Thursday, December 26, 2024

Government turns off natural gas to ethylene plant with ties to Odebrecht

The federal government has cut off the supply of natural gas to an ethylene plant in Veracruz that is majority-owned by a subsidiary of Brazilian conglomerate Odebrecht, intensifying a dispute between the two parties.

President López Obrador told reporters at his news conference on Wednesday that the supply contract with Braskem, a Brazilian petrochemical firm that has a 70% stake in the Etileno XXI plant, has ended.

“There’s no more natural gas for the company because the contract has ended,” he said.

López Obrador said there was no possibility of renewing the contract because it allowed the sale of ethane gas to Braskem at below-market prices to the detriment of public coffers and the state oil company Pemex, the supplier.

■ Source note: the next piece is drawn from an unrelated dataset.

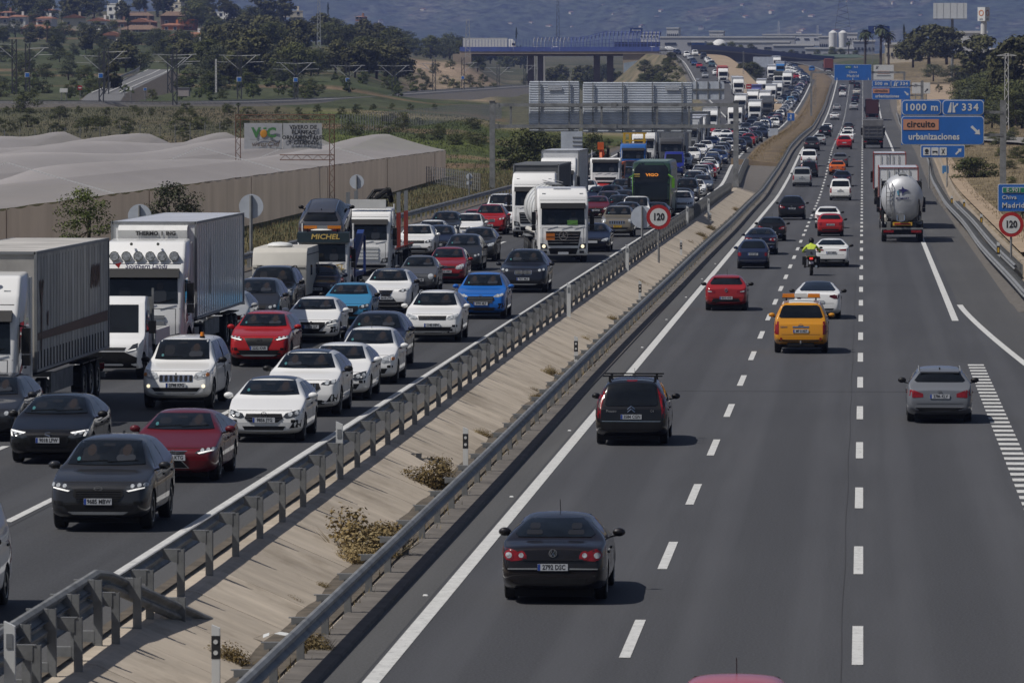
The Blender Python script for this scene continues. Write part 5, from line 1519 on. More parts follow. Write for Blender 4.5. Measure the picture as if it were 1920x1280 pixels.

The National Gas Control Center (Cenagas), the government’s gas pipeline administrator, informed Braskem-Idesa on Monday that the contract for the supply of natural gas to the plant in Nachital, Veracruz, would not be renewed.

Grupo Idesa, a Mexican petrochemical company, has a 30% stake in the plant.

“It’s a contract with Odebrecht, a company that is famous for extortion and corruption,” López Obrador said. “… [The contract] wasn’t terminated,  it reached its end date and it won’t be renewed.”

Odebrecht has been embroiled in corruption scandals in several Latin American countries including Mexico, where it admitted to paying bribes to the previous federal government in exchange for lucrative contracts.

The decision to cut off the supply of natural gas to its subsidiary effectively puts the Veracruz plant out of business.

“Cenagas’s actions have caused the total suspension of the plant’s processes,” Braskem-Idesa said in a statement without saying when operations might resume.

The consortium accused the government of placing the safety of the plant and its employees at risk by cutting the gas supply abruptly instead of providing 48 hours of reduced supply that would have allowed operations to be shut down safely. It also said that the decision would have an impact on the national petrochemical industry and the economy as a whole.

Braskem-Idesa claimed that its “rights, including multiple current legal provisions” have been violated and pledged to take action to defend them.

The consortium also said it has “repeatedly expressed our willingness to discuss with the authorities the issues that are raised … in relation to the operation of Braskem-Idesa and its contracts with Mexican state companies, bringing proposals for solutions.”

“We ask for respect for the rule of law,” it added before calling on the government to “rectify” the decision taken by Cenagas.

Relations between the federal government and Braskem-Idesa were already strained before the supply of natural gas was cut because the former has been seeking to renegotiate a separate contract for the supply of ethane for the manufacture of ethylene and in turn polyethylene, the most common plastic in the world today.

Signed in 2010 by the government led by former president Felipe Calderón, the contract obliges Pemex to supply ethane to Braskem-Idesa at US $0.16 per gallon until 2034. At the time, the two parties entered into the agreement, ethane had a market price of 50 cents per gallon.

López Obrador has also branded the deal as unfair, asserting that it has cost the government millions of dollars.